What the task asks - Print exactly the part opening with the line containing "Continue the Blender" and closing with the line containing "s.part('cornice', s.a0 - o, s.a1", with both of those lines included.

Raw records -
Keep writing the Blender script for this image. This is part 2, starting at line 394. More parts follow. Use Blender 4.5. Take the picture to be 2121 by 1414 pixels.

---

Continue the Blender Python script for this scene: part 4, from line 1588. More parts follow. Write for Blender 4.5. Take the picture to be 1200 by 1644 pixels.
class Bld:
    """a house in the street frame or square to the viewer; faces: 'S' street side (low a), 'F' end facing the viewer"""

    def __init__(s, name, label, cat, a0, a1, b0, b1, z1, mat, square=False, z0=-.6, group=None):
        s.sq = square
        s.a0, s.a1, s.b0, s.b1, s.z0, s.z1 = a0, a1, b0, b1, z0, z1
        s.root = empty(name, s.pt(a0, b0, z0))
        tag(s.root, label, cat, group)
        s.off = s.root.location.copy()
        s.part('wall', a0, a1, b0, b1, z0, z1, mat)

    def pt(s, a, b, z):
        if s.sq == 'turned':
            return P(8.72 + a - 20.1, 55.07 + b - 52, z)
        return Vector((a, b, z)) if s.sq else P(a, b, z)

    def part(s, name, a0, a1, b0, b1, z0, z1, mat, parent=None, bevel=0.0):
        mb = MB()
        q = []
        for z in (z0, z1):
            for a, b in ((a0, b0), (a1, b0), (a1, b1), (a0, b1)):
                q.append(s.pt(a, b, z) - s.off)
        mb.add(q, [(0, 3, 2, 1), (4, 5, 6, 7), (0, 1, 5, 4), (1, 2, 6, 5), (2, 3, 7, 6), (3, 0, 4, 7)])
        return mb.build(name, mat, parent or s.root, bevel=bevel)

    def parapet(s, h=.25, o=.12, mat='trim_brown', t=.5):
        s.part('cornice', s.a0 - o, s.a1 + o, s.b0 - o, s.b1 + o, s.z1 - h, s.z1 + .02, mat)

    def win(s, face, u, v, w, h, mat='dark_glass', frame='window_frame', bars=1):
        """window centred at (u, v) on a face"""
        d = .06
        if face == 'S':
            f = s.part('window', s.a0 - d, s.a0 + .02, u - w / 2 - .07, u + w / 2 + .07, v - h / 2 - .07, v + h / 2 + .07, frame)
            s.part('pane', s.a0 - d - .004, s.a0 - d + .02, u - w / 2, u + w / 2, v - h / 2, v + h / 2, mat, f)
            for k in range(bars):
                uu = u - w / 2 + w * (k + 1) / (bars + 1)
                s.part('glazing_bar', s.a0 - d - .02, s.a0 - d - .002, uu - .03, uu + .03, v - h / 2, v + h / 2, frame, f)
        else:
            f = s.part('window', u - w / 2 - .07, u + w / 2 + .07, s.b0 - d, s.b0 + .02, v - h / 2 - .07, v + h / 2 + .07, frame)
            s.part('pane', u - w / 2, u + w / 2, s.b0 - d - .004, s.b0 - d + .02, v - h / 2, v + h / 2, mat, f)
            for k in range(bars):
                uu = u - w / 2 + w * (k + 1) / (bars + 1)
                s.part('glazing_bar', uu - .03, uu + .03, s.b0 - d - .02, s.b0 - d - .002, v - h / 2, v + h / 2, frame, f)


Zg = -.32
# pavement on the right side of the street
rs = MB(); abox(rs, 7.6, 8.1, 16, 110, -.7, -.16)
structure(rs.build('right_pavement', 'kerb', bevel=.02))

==

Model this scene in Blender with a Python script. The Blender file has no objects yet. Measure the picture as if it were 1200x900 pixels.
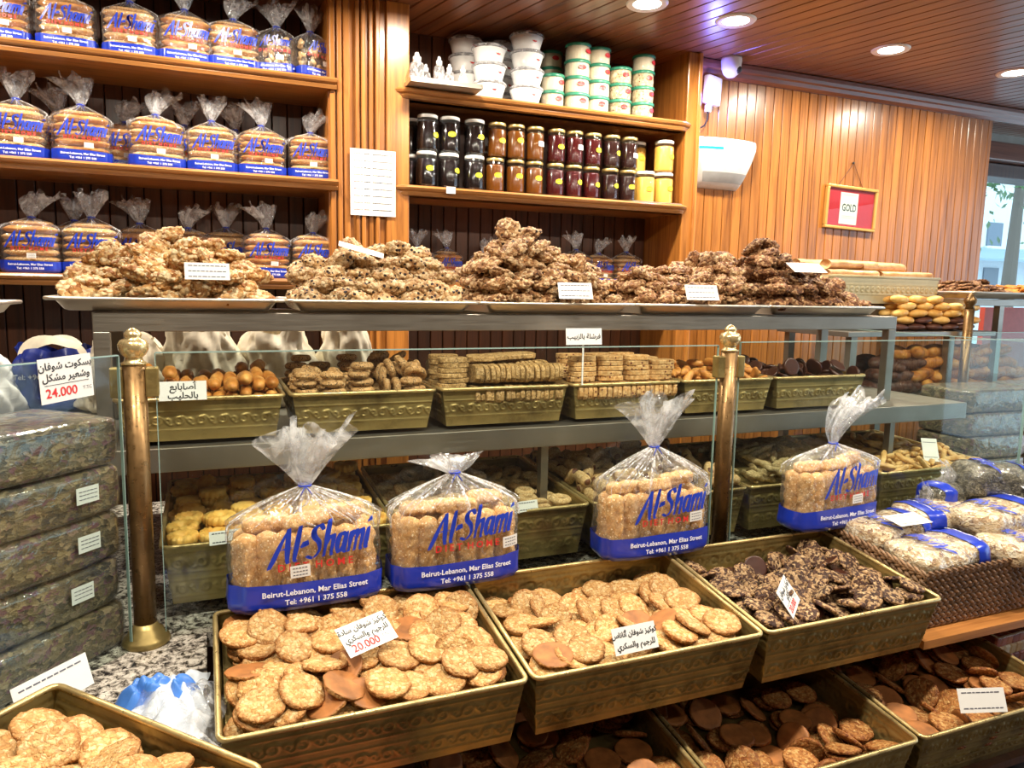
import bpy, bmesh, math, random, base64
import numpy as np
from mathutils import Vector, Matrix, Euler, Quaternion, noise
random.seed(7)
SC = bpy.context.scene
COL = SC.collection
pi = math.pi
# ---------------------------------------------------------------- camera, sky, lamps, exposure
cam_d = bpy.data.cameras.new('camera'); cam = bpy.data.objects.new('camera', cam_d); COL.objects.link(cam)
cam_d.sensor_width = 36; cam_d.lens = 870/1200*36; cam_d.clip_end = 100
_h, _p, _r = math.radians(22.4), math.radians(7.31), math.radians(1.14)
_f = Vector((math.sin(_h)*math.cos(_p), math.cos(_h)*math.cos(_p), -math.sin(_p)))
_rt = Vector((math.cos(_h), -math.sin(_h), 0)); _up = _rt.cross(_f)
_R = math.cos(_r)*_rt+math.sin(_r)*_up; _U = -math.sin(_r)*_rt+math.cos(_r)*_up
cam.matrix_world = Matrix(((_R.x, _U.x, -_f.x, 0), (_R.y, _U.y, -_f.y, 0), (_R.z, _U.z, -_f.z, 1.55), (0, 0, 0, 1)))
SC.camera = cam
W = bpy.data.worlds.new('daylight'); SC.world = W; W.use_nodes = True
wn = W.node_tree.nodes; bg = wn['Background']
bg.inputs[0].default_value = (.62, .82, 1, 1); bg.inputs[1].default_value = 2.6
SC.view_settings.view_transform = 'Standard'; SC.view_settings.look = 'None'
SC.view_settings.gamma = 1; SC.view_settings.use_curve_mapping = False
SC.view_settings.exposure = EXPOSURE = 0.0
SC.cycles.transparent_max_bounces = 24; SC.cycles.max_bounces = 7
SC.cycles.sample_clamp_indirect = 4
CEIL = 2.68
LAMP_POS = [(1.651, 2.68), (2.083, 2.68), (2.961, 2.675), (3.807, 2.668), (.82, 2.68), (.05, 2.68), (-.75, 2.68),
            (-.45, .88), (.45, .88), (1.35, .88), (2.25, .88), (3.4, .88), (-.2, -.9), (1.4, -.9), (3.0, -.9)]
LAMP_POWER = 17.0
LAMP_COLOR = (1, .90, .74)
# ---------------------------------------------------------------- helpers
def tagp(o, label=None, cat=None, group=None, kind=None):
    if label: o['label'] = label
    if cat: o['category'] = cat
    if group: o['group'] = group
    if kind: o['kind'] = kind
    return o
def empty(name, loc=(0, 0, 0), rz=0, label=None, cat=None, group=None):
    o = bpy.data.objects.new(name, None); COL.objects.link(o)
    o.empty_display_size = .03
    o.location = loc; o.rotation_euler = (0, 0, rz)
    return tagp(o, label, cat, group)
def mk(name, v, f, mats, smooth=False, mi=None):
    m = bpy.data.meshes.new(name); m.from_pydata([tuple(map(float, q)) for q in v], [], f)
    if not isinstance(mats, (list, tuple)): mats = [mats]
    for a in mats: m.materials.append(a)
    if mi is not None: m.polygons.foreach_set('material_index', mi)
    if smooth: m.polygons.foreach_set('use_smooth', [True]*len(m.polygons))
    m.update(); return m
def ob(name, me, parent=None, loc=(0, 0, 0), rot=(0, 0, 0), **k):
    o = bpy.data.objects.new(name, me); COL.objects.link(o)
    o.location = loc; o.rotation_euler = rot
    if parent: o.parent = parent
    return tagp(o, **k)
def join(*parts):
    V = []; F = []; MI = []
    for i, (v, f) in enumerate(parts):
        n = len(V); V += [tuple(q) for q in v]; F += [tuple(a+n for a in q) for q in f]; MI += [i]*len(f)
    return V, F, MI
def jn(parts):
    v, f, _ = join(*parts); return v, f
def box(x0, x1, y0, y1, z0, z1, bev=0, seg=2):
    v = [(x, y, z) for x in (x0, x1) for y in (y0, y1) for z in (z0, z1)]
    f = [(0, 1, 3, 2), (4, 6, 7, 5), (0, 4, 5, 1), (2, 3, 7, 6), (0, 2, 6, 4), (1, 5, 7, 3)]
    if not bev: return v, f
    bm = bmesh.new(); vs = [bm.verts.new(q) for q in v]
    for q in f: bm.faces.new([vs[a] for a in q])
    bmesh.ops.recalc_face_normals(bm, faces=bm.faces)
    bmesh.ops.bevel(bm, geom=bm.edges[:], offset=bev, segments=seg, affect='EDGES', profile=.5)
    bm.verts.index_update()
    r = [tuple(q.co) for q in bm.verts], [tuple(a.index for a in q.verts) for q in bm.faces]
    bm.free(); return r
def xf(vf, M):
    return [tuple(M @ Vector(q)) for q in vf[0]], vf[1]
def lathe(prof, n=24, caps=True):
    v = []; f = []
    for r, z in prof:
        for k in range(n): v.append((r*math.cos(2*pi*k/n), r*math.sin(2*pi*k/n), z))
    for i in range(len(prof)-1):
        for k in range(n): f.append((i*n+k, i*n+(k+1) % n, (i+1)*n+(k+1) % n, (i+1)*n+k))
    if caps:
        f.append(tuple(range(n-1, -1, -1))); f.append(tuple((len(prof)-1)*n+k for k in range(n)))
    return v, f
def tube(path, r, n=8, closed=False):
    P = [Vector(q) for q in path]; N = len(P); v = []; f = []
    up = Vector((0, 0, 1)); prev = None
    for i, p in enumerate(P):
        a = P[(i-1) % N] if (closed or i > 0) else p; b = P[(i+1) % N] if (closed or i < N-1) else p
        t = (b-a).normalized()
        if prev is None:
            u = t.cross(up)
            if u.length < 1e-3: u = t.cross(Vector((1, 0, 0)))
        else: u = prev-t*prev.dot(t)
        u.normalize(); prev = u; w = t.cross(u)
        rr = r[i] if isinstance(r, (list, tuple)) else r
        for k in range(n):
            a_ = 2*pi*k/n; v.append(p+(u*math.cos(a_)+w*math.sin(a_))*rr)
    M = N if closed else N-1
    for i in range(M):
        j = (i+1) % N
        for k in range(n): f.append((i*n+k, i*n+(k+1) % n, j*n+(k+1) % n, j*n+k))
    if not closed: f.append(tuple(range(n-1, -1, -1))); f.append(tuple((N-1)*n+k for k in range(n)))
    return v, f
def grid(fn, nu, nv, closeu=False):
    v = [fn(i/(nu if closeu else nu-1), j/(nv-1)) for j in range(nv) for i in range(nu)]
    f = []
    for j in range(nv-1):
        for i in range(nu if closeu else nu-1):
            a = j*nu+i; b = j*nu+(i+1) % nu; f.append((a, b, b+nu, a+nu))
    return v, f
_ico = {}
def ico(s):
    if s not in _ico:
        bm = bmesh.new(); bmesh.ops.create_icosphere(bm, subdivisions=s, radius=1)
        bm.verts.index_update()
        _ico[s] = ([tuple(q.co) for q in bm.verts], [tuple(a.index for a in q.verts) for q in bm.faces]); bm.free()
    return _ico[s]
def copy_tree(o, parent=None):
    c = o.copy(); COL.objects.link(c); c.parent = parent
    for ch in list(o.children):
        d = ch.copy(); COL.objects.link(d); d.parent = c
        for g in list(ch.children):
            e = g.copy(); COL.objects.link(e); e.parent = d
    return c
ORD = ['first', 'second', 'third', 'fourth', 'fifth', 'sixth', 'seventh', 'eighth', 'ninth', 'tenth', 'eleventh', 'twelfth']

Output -
Continue the Blender Python script for this scene: part 4, from line 1588. More parts follow. Write for Blender 4.5. Take the picture to be 1200 by 1644 pixels.
class Bld:
    """a house in the street frame or square to the viewer; faces: 'S' street side (low a), 'F' end facing the viewer"""

    def __init__(s, name, label, cat, a0, a1, b0, b1, z1, mat, square=False, z0=-.6, group=None):
        s.sq = square
        s.a0, s.a1, s.b0, s.b1, s.z0, s.z1 = a0, a1, b0, b1, z0, z1
        s.root = empty(name, s.pt(a0, b0, z0))
        tag(s.root, label, cat, group)
        s.off = s.root.location.copy()
        s.part('wall', a0, a1, b0, b1, z0, z1, mat)

    def pt(s, a, b, z):
        if s.sq == 'turned':
            return P(8.72 + a - 20.1, 55.07 + b - 52, z)
        return Vector((a, b, z)) if s.sq else P(a, b, z)

    def part(s, name, a0, a1, b0, b1, z0, z1, mat, parent=None, bevel=0.0):
        mb = MB()
        q = []
        for z in (z0, z1):
            for a, b in ((a0, b0), (a1, b0), (a1, b1), (a0, b1)):
                q.append(s.pt(a, b, z) - s.off)
        mb.add(q, [(0, 3, 2, 1), (4, 5, 6, 7), (0, 1, 5, 4), (1, 2, 6, 5), (2, 3, 7, 6), (3, 0, 4, 7)])
        return mb.build(name, mat, parent or s.root, bevel=bevel)

    def parapet(s, h=.25, o=.12, mat='trim_brown', t=.5):
        s.part('cornice', s.a0 - o, s.a1 + o, s.b0 - o, s.b1 + o, s.z1 - h, s.z1 + .02, mat)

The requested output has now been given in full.